### Task directions
In exact form, please repeat the records from their opening line down to the line with "return tuple(((v /", including that line.

### Extracted records
********

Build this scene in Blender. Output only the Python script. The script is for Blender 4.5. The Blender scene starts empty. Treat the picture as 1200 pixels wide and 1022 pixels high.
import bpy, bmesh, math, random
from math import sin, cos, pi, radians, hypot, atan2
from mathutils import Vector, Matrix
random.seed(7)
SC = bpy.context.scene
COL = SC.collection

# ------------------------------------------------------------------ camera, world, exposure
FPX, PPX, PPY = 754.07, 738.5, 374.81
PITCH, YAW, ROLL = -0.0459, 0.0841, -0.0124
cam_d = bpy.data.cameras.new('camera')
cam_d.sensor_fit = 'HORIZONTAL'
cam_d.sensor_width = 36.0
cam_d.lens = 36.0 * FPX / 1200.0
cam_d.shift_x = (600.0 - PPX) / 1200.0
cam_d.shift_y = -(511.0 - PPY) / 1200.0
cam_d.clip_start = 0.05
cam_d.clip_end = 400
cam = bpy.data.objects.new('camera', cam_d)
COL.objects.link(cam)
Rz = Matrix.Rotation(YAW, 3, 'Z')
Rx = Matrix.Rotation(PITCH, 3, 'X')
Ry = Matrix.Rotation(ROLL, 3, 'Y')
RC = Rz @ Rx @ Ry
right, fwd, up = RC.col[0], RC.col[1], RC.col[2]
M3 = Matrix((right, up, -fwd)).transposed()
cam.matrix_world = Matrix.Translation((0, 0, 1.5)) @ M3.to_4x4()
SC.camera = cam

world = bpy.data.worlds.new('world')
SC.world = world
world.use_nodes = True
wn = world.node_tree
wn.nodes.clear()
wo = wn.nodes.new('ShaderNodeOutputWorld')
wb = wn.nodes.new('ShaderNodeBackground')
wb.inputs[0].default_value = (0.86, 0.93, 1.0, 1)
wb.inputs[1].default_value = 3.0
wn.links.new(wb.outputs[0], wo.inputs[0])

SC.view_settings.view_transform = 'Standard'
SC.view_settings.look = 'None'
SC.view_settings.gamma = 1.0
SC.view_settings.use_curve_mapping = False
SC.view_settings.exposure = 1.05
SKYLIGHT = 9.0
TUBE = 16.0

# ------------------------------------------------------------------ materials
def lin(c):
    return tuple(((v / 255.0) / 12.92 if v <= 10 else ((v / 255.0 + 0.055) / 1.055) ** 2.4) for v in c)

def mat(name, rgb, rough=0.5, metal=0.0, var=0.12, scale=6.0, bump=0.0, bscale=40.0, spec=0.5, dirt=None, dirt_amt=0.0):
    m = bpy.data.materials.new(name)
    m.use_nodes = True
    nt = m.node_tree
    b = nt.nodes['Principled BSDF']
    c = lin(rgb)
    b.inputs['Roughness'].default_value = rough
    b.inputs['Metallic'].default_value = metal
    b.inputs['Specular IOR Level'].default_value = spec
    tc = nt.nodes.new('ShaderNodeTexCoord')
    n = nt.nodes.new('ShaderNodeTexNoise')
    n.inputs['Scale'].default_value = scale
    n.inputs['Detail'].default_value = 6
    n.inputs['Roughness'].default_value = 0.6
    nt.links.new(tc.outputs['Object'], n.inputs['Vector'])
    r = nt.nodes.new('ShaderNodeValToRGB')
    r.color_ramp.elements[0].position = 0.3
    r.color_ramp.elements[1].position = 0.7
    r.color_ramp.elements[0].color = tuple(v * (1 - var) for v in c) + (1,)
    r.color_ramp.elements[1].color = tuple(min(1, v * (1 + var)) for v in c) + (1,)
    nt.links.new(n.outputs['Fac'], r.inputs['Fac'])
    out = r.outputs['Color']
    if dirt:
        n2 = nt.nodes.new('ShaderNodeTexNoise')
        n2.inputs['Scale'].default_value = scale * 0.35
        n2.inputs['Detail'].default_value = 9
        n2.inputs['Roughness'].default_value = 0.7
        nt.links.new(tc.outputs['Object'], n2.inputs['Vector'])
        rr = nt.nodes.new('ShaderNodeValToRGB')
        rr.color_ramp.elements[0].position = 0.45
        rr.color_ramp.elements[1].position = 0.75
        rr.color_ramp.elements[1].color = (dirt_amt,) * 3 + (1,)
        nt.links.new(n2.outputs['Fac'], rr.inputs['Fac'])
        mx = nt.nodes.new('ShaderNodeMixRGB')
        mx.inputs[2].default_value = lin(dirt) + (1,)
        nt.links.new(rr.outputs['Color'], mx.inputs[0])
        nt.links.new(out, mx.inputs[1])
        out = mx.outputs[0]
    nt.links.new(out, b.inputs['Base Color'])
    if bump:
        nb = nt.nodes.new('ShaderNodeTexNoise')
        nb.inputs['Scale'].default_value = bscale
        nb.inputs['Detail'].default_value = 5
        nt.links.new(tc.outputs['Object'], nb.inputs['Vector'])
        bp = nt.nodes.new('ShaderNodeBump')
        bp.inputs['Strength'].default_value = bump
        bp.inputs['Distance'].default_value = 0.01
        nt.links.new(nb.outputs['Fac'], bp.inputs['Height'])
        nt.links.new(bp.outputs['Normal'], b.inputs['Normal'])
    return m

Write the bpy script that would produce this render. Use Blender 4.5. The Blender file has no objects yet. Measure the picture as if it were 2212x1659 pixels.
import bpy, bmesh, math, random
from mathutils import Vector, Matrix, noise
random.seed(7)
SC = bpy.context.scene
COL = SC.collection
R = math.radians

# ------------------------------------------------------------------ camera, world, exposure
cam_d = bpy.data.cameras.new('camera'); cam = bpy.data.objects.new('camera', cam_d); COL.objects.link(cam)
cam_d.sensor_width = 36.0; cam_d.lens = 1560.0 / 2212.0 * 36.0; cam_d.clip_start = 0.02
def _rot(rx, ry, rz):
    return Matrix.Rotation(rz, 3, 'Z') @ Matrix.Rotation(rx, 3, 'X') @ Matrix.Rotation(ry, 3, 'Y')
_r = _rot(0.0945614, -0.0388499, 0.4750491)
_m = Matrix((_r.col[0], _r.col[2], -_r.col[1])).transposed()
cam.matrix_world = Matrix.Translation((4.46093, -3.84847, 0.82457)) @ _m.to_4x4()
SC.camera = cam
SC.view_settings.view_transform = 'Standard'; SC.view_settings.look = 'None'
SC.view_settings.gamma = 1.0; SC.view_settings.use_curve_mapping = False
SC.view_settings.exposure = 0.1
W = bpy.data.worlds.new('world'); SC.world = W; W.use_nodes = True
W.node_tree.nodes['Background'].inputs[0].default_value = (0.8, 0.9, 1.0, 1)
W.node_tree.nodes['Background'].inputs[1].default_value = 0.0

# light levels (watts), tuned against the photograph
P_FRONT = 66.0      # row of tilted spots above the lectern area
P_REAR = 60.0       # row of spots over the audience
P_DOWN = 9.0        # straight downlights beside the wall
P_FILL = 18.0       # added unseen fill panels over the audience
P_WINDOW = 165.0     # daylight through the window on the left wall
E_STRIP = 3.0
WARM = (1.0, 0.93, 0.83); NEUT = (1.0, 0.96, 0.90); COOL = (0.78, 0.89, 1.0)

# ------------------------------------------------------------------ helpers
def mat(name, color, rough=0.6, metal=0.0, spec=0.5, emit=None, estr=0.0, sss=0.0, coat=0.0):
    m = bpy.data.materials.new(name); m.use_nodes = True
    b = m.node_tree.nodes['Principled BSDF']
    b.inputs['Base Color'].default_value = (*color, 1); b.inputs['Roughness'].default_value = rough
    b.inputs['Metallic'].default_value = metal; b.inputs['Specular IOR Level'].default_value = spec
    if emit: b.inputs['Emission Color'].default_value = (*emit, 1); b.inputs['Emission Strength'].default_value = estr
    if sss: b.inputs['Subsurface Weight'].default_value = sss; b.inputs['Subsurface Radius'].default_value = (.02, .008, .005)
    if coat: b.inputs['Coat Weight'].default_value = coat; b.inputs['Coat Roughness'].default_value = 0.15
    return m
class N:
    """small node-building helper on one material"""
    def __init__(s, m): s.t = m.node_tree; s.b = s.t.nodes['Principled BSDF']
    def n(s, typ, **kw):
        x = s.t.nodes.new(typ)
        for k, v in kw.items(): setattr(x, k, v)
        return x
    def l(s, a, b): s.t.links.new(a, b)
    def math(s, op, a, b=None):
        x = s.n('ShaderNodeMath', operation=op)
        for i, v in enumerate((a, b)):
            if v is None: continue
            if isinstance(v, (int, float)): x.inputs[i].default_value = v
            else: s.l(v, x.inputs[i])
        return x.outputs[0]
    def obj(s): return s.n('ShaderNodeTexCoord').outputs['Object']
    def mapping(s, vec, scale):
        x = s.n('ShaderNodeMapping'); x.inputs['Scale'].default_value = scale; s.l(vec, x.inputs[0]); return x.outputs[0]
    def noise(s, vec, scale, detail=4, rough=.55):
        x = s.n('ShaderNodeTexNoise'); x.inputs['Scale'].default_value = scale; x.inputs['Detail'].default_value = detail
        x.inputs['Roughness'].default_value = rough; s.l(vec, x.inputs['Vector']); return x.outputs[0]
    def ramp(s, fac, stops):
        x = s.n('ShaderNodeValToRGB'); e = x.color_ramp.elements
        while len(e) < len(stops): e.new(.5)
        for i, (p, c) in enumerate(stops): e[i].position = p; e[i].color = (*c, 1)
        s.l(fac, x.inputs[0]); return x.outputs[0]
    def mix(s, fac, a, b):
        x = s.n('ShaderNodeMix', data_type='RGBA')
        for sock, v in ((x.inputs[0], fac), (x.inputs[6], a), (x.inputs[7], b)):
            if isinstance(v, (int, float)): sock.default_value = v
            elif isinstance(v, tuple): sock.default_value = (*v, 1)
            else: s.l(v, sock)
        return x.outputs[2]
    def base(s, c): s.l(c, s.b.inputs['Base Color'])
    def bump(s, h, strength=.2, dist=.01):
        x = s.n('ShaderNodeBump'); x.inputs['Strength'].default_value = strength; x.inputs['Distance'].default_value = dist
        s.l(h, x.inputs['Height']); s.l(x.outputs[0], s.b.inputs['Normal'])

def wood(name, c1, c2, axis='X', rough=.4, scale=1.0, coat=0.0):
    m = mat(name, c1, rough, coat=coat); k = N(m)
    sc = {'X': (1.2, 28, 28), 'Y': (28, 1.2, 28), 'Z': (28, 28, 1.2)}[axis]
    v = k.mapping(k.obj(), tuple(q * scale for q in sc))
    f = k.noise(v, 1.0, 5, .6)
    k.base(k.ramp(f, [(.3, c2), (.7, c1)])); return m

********

### Solution for this problem
Build this scene in Blender. Output only the Python script. The script is for Blender 4.5. The Blender scene starts empty. Treat the picture as 1200 pixels wide and 1022 pixels high.
import bpy, bmesh, math, random
from math import sin, cos, pi, radians, hypot, atan2
from mathutils import Vector, Matrix
random.seed(7)
SC = bpy.context.scene
COL = SC.collection

# ------------------------------------------------------------------ camera, world, exposure
FPX, PPX, PPY = 754.07, 738.5, 374.81
PITCH, YAW, ROLL = -0.0459, 0.0841, -0.0124
cam_d = bpy.data.cameras.new('camera')
cam_d.sensor_fit = 'HORIZONTAL'
cam_d.sensor_width = 36.0
cam_d.lens = 36.0 * FPX / 1200.0
cam_d.shift_x = (600.0 - PPX) / 1200.0
cam_d.shift_y = -(511.0 - PPY) / 1200.0
cam_d.clip_start = 0.05
cam_d.clip_end = 400
cam = bpy.data.objects.new('camera', cam_d)
COL.objects.link(cam)
Rz = Matrix.Rotation(YAW, 3, 'Z')
Rx = Matrix.Rotation(PITCH, 3, 'X')
Ry = Matrix.Rotation(ROLL, 3, 'Y')
RC = Rz @ Rx @ Ry
right, fwd, up = RC.col[0], RC.col[1], RC.col[2]
M3 = Matrix((right, up, -fwd)).transposed()
cam.matrix_world = Matrix.Translation((0, 0, 1.5)) @ M3.to_4x4()
SC.camera = cam

world = bpy.data.worlds.new('world')
SC.world = world
world.use_nodes = True
wn = world.node_tree
wn.nodes.clear()
wo = wn.nodes.new('ShaderNodeOutputWorld')
wb = wn.nodes.new('ShaderNodeBackground')
wb.inputs[0].default_value = (0.86, 0.93, 1.0, 1)
wb.inputs[1].default_value = 3.0
wn.links.new(wb.outputs[0], wo.inputs[0])

SC.view_settings.view_transform = 'Standard'
SC.view_settings.look = 'None'
SC.view_settings.gamma = 1.0
SC.view_settings.use_curve_mapping = False
SC.view_settings.exposure = 1.05
SKYLIGHT = 9.0
TUBE = 16.0

# ------------------------------------------------------------------ materials
def lin(c):
    return tuple(((v / 255.0) / 12.92 if v <= 10 else ((v / 255.0 + 0.055) / 1.055) ** 2.4) for v in c)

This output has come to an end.